Si certains regards peuvent être très courts, d’autres sont extrêmement longs. Ces valeurs excessives ne peuvent assurément recevoir la même interprétation. Les temps très courts correspondent soit à une prise d’information soit à une vérification de l’image sur l’écran. Le conducteur va rapidement contrôler l’écran après avoir entendu le signal sonore (annonçant l’introduction de l’image) tout en surveillant le trafic. En revanche, les regards unitaires démesurément longs sont possibles seulement si la situation le permet, comme l’attente à un feu rouge. Il peut s’agir d’un véritable traitement de l’information à visée de compréhension. Dans le cas où le feu rouge est très long, le système peut devenir un moment de divertissement.

En conclusion, ces observations générales sur le nombre et la durée des regards révèlent une différence importante de comportement en termes de prise d’informations. Nous nous attacherons à déterminer si la performance des sujets du premier trajet - avec les temps de regards et le nombre d’erreurs - est liée au type de système d’information.

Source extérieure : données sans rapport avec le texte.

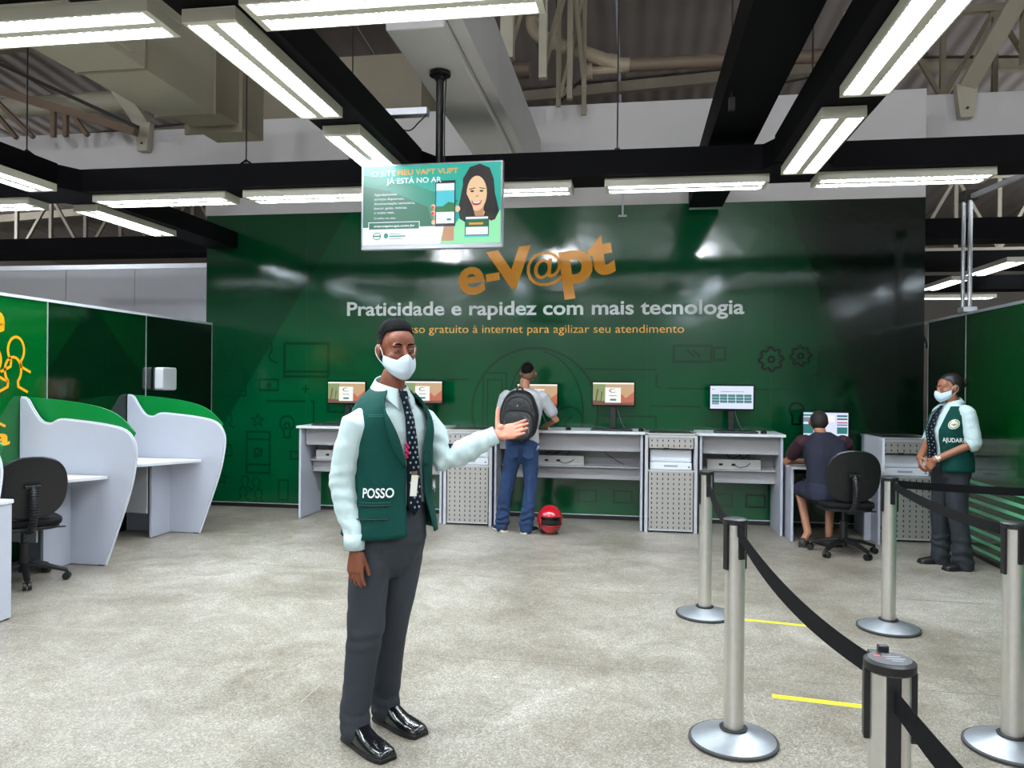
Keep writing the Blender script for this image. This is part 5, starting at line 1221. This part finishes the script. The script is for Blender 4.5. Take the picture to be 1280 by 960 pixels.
    G().tube([l(.152 * math.sin(a), -.106 * math.cos(a), 1.015) for a in [2 * PI * i / 30 for i in range(31)]], (.016, .004), 8, caps=False).to('belt', black_gloss, P, smooth=180)
    leather = mat('polished black leather', (13, 13, 18), .2, coat=.5, wrinkle=.16, wscale=14)
    for he, to in ((heR, toR), (heL, toL)):
        o = shoe(P, he, to, leather, w_=.052, h=.085)
        d = (to - he).normalized(); s = V((d.y, -d.x, 0))
        G().tube([he + d * .175 + s * x + V((0, 0, .068 - 26 * x * x)) for x in (-.03, -.02, -.01, 0, .01, .02, .03)], (.011, .003), 8, ref=d).to('strap', leather, o, smooth=180)
        q = G(); q.tube([he + d * .215 + s * .034 + V((0, 0, .05)), he + d * .265 + s * .034 + V((0, 0, .040)), he + d * .295 + s * .018 + V((0, 0, .035)), he + d * .295 - s * .018 + V((0, 0, .035)), he + d * .265 - s * .034 + V((0, 0, .040)), he + d * .215 - s * .034 + V((0, 0, .05))], .0022, 6).to('welt', leather, o, smooth=180)
        q = G(); q.prism([((he + d * a + s * b).x, (he + d * a + s * b).y) for a, b in ((-.004, -.036), (.075, -.040), (.075, .040), (-.004, .036))], XY, 0, .019); q.to('heel', black_pl, o, bevel=.002)
    return P
man_vest()

# ---------------------------------------------------------------- generic dressed figure
def bodyfig(g, J, head=True):
    if head: head_shapes(g, J['F'])
    limb(g, [J['neck0'], J['neck1']], [.058, .052], 16); torso(g, [(c, a * .8, b * .8, y) for c, a, b, y in J['rings']])
    for s in 'RL': limb(g, [J['sh' + s] * .78 + J['neck0'] * .22 - V((0, 0, .03)), J['el' + s], J['wr' + s]], [.044 * J.get('arm', 1), .036 * J.get('arm', 1), .026 * J.get('arm', 1)]); limb(g, [J['hip' + s], J['kn' + s], J['an' + s]], [.072, .050, .036]); feet(g, J['he' + s], J['to' + s], J['an' + s])
# ---------------------------------------------------------------- man with backpack (back view)
def man_pack():
    P = thing('person', 'man seen from behind in grey T-shirt and blue jeans wearing a black backpack', 'person', (-1.12, 7.88, 0))
    tee = mat('light grey tee', (166, 168, 172), .85, wrinkle=.5, wscale=7, bump=.2, bscale=700)
    jean = mat('blue denim', (24, 50, 88), .85, var=.45, vscale=7, wrinkle=.7, wscale=9, bump=.4, bscale=900)
    J = dict(shR=V((.20, .09, 1.42)), shL=V((-.20, .09, 1.42)), elR=V((.33, .16, 1.16)), wrR=V((.20, .34, 1.09)), elL=V((-.26, .10, 1.14)), wrL=V((-.17, .33, 1.10)),
             hipR=V((.08, 0, .88)), hipL=V((-.08, 0, .88)), knR=V((.09, .01, .49)), knL=V((-.16, .03, .50)), anR=V((.05, -.02, .10)), anL=V((-.22, .06, .10)),
             heR=V((.02, -.07, 0)), toR=V((.13, .17, 0)), heL=V((-.17, .0, 0)), toL=V((-.31, .18, 0)), neck0=V((0, .10, 1.46)), neck1=V((0, .15, 1.57)), F=headframe(V((.03, .19, 1.645)), R(176), R(-32), 0, .97))
    J['rings'] = [(V((0, 0, .86)), .165, .115, 0), (V((0, .0, .95)), .17, .12, 0), (V((0, .02, 1.10)), .165, .115, 0), (V((0, .05, 1.28)), .19, .12, 0), (V((0, .08, 1.40)), .195, .11, 0), (V((0, .09, 1.46)), .13, .09, 0), (V((0, .10, 1.50)), .07, .065, 0)]
    g = G(); bodyfig(g, J)
    hand(g, J['wrR'], V((-.6, .5, -.5)), V((0, -.2, -1)), V((-.4, .6, 0)), .95, curl=(.5, .5, .5, .5)); hand(g, J['wrL'], V((.1, 1, -.15)), V((0, 0, -1)), V((1, 0, 0)), .95, curl=(.4, .4, .4, .4))
    put(bake(g, .0055, 2), 'body', skin_mid, P)
    hair_cap(P, J['F'], mat('black cropped hair', (12, 11, 12), .75), front=.075, side=.062, back=.050, top=.018, thin=.003)
    hair_cap(P, J['F'], mat('shaved nape', (112, 82, 66), .8, bump=.5, bscale=500), front=.075, side=.02, back=-.045, top=.002, thin=.001, name='hair_fade')
    for s in (-1, 1): G().tube([J['F'] @ V(p) for p in ((s * .078, -.03, -.03), (s * .088, .012, -.03), (s * .089, .026, 0), (s * .085, .012, .022))], .002, 6).to('ear_loop', black_pl, P, smooth=180)
    g = G(); torso(g, [(c, a * 1.02 + (.01 if i > 2 else 0), b * 1.02, y) for i, (c, a, b, y) in enumerate(J['rings'])][:-1] + [(V((0, .10, 1.49)), .085, .075, 0)])
    for s in 'RL': limb(g, [J['sh' + s] * .92 + J['neck0'] * .08, J['sh' + s] - V((0, 0, .015)), J['sh' + s].lerp(J['el' + s], .66)], [.050, .064, .066], 16)
    put(bake(g, .008, 3, disp=.008, dscale=.09, seed=11, fold=folds((0, 0, .98), (0, 0, 1), .2, .005, 60, 3)), 'shirt', tee, P)
    g = G(); torso(g, [(V((0, 0, .71)), .04, .03, 0), (V((0, 0, .78)), .12, .09, 0), (V((0, 0, .83)), .15, .115, 0), (V((0, -.01, .90)), .175, .13, 0), (V((0, 0, .98)), .165, .118, 0)])
    for s in 'RL': limb(g, [J['hip' + s], J['hip' + s].lerp(J['kn' + s], .5), J['kn' + s], J['kn' + s].lerp(J['an' + s], .6), J['an' + s] - V((0, 0, .04))], [.092, .082, .070, .068, .072], 18)
    put(bake(g, .008, 3, disp=.009, dscale=.08, seed=21, fold=sumf(*[folds(J['an' + s] + V((0, 0, .05)), (0, 0, 1), .13, .008, 80, 3) for s in 'RL'])), 'jeans', jean, P)
    for s in (-1, 1):
        G().prism([(s * .08 - .055, .80), (s * .08, .775), (s * .08 + .055, .80), (s * .08 + .055, .91), (s * .08 - .055, .91)], XZ, -.139, -.128).to('back_pocket', jean, P, bevel=.002)
    G().tube([V((.168 * math.sin(a), -.120 * math.cos(a), .965)) for a in [2 * PI * i / 30 for i in range(31)]], (.016, .005), 8, caps=False).to('belt', mat('pale belt', (160, 152, 130), .6), P, smooth=180)
    for s in 'RL': shoe(P, J['he' + s], J['to' + s], mat('navy sneaker', (32, 38, 58), .7), w_=.045, h=.07, sole=mat('pale sole', (200, 196, 186), .6), square=False)
    # backpack: worn, but a thing of its own
    B = thing('backpack', 'black backpack worn by the man in jeans at the counter', 'backpack', (-1.14, 7.88, 0))
    bm = mat('black nylon', (10, 10, 13), .55, wrinkle=.5, wscale=12, bump=.4, bscale=600); bl = mat('charcoal nylon', (26, 26, 33), .6, bump=.4, bscale=600)
    lean = lambda x, y, z: V((x, y + .12 * (z - 1.0) + .0, z))
    def shape(g, x0, z0, hw, hh, y0, dep, px=2.6, tap=.16):
        n = 30; rings = []
        for yy, q in ((y0, .97), (y0 - dep * .25, 1.0), (y0 - dep * .75, .97), (y0 - dep * .95, .86), (y0 - dep, .60)):
            r = []
            for j in range(n):
                t = 2 * PI * j / n; cx = math.copysign(abs(math.cos(t)) ** (2 / px), math.cos(t)); cz = math.copysign(abs(math.sin(t)) ** (2 / px), math.sin(t))
                r.append(lean(x0 + cx * hw * q * (1 - tap * max(0, cz)), yy, z0 + cz * hh * q))
            rings.append(r)
        k = len(rings); g.add(sum(rings, []), [(i * n + j, i * n + (j + 1) % n, (i + 1) * n + (j + 1) % n, (i + 1) * n + j) for i in range(k - 1) for j in range(n)] + [tuple(range(n))[::-1], tuple((k - 1) * n + j for j in range(n))])
    g = G(); shape(g, 0, 1.215, .200, .262, -.085, .16); me = bake(g, .010, 3, disp=.008, dscale=.07, seed=4); put(me, 'main_bag', bm, B)
    g = G(); shape(g, 0.0, 1.12, .170, .155, -.225, .075, 3, .05); put(bake(g, .009, 2, disp=.006, dscale=.06, seed=8), 'front_pocket', bm, B)
    def arc(z0, hw, h, y, r, nm, m=bl): G().tube([lean(hw * math.cos(t), y, z0 + h * math.sin(t)) for t in [PI * i / 16 for i in range(17)]], r, 6).to(nm, m, B, smooth=180)
    arc(1.28, .135, .13, -.243, .004, 'zip'); arc(1.14, .125, .09, -.296, .004, 'zip', mat('grey zip', (86, 86, 92), .5)); arc(1.20, .150, .10, -.238, .007, 'piping')
    for x, z in ((.075, 1.09), (.12, 1.08)): G().bar(lean(x, -.30, z + .03), lean(x + .004, -.302, z - .03), .006, .004).to('zip_pull', mat('grey zip', (86, 86, 92), .5), B)
    G().box(-.02, -.002, -.006, .02, .002, .006).xf(Matrix.Translation(lean(.01, -.245, 1.315))).to('badge', mat('pale badge', (180, 180, 184), .4), B)
    G().tube([lean(.035 * math.cos(t), -.13, 1.455 + .045 * math.sin(t)) for t in [PI * i / 12 for i in range(13)]], .009, 8).to('haul_loop', bm, B, smooth=180)
    for s in (-1, 1): G().tube(cr([V((s * .07, -.11, 1.42)), V((s * .095, -.04, 1.525)), V((s * .110, .06, 1.575)), V((s * .13, .19, 1.46)), V((s * .14, .22, 1.30)), V((s * .16, .15, 1.10)), V((s * .17, -.02, 1.0))], 5), (.028, .008), 10, ref=V((0, 0, 1))).to('shoulder_strap', bl, B, smooth=60)
    return P
man_pack()
# ---------------------------------------------------------------- seated man (back view)
def man_seated():
    P = thing('person', 'seated man seen from behind in navy T-shirt with maroon sleeves', 'person', (1.80, 7.66, 0))
    J = dict(shR=V((.19, .05, 1.02)), shL=V((-.19, .05, 1.02)), elR=V((.26, .27, .80)), wrR=V((.10, .42, .785)), elL=V((-.30, .27, .795)), wrL=V((-.10, .40, .785)),
             hipR=V((.09, -.06, .55)), hipL=V((-.09, -.06, .55)), knR=V((.14, .36, .54)), knL=V((-.16, .34, .53)), anR=V((.08, .16, .12)), anL=V((-.12, .14, .13)),
             heR=V((.10, .10, .0)), toR=V((.0, .34, .0)), heL=V((-.19, .04, 0)), toL=V((-.12, .27, 0)), neck0=V((-.02, .09, 1.06)), neck1=V((-.02, .15, 1.13)), F=headframe(V((-.02, .20, 1.19)), R(178), R(-28), 0, .98))
    J['rings'] = [(V((0, -.06, .50)), .17, .13, 0), (V((0, -.05, .60)), .17, .13, 0), (V((0, -.03, .75)), .165, .12, 0), (V((0, .0, .90)), .185, .12, 0), (V((0, .04, 1.01)), .19, .11, 0), (V((0, .06, 1.06)), .13, .09, 0), (V((0, .08, 1.10)), .07, .065, 0)]
    g = G(); bodyfig(g, J)
    hand(g, J['wrR'], V((-.9, .4, -.05)), V((0, 0, -1)), V((0, 1, 0)), .95, curl=(.3, .3, .3, .3)); hand(g, J['wrL'], V((.9, .3, -.05)), V((0, 0, -1)), V((0, 1, 0)), .95, curl=(.3, .3, .3, .3))
    put(bake(g, .006, 2), 'body', mat('olive skin', (158, 108, 82), .5, var=.08), P)
    hair_cap(P, J['F'], mat('brown cropped hair', (26, 20, 18), .75, bump=.8, bscale=400), front=.075, side=.02, back=-.045, top=.012, thin=.005)
    navy = mat('navy tee', (14, 17, 38), .85, wrinkle=.5, wscale=6); mar = mat('maroon sleeve', (44, 14, 26), .85, wrinkle=.5, wscale=6)
    g = G(); torso(g, [(c, a * 1.06, b * 1.06, y) for c, a, b, y in J['rings']][:-1] + [(V((-.01, .08, 1.10)), .075, .07, 0)])
    put(bake(g, .008, 3, disp=.008, dscale=.09, seed=31), 'shirt', navy, P)
    for s in 'RL':
        g = G(); limb(g, [J['sh' + s] * .90 + V((0, .05, 1.0)) * .10, J['sh' + s] - V((0, 0, .01)), J['sh' + s].lerp(J['el' + s], .62)], [.066, .075, .066], 16); put(bake(g, .008, 2, disp=.005, dscale=.07, seed=3), 'sleeve', mar, P)
    sh_m = mat('dark shorts', (24, 30, 52), .85, var=.7, vscale=22); g = G(); torso(g, [(V((0, -.07, .485)), .17, .14, 0), (V((0, -.06, .56)), .18, .145, 0), (V((0, -.05, .64)), .175, .135, 0)])
    for s in 'RL': limb(g, [J['hip' + s], J['hip' + s].lerp(J['kn' + s], .85)], [.092, .080], 16)
    put(bake(g, .009, 2, disp=.006, dscale=.07), 'shorts', sh_m, P)
    for s in 'RL': shoe(P, J['he' + s], J['to' + s], mat('grey slip-on', (52, 48, 46), .7), w_=.047, h=.065, sole=mat('dark sole', (40, 38, 36), .7), square=False)
man_seated()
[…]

Le trajet expérimental a été définit volontairement par une diversité de configurations, aussi certaines caractéristiques spatiales peuvent contribuer à la variabilité des résultats.

Notes
20.

Faut-il parler de réflexe ou d’automatisme ? HOC (1987) différenciait les deux pour lever l’ambiguïté causée par l’association de deux termes « activités réflexes ». Selon lui, les automatismes font l’objet de longs apprentissages et font appel à des activités cognitives très élaborées alors que les réflexes sont liés au conditionnement, innés ou acquis. Dans notre cas, répondre à un stimulus est de l’ordre du réflexe.

21.

17% a été calculé sur la base sur l’ensemble des situations : nombre de sujets *nombre de carrefours.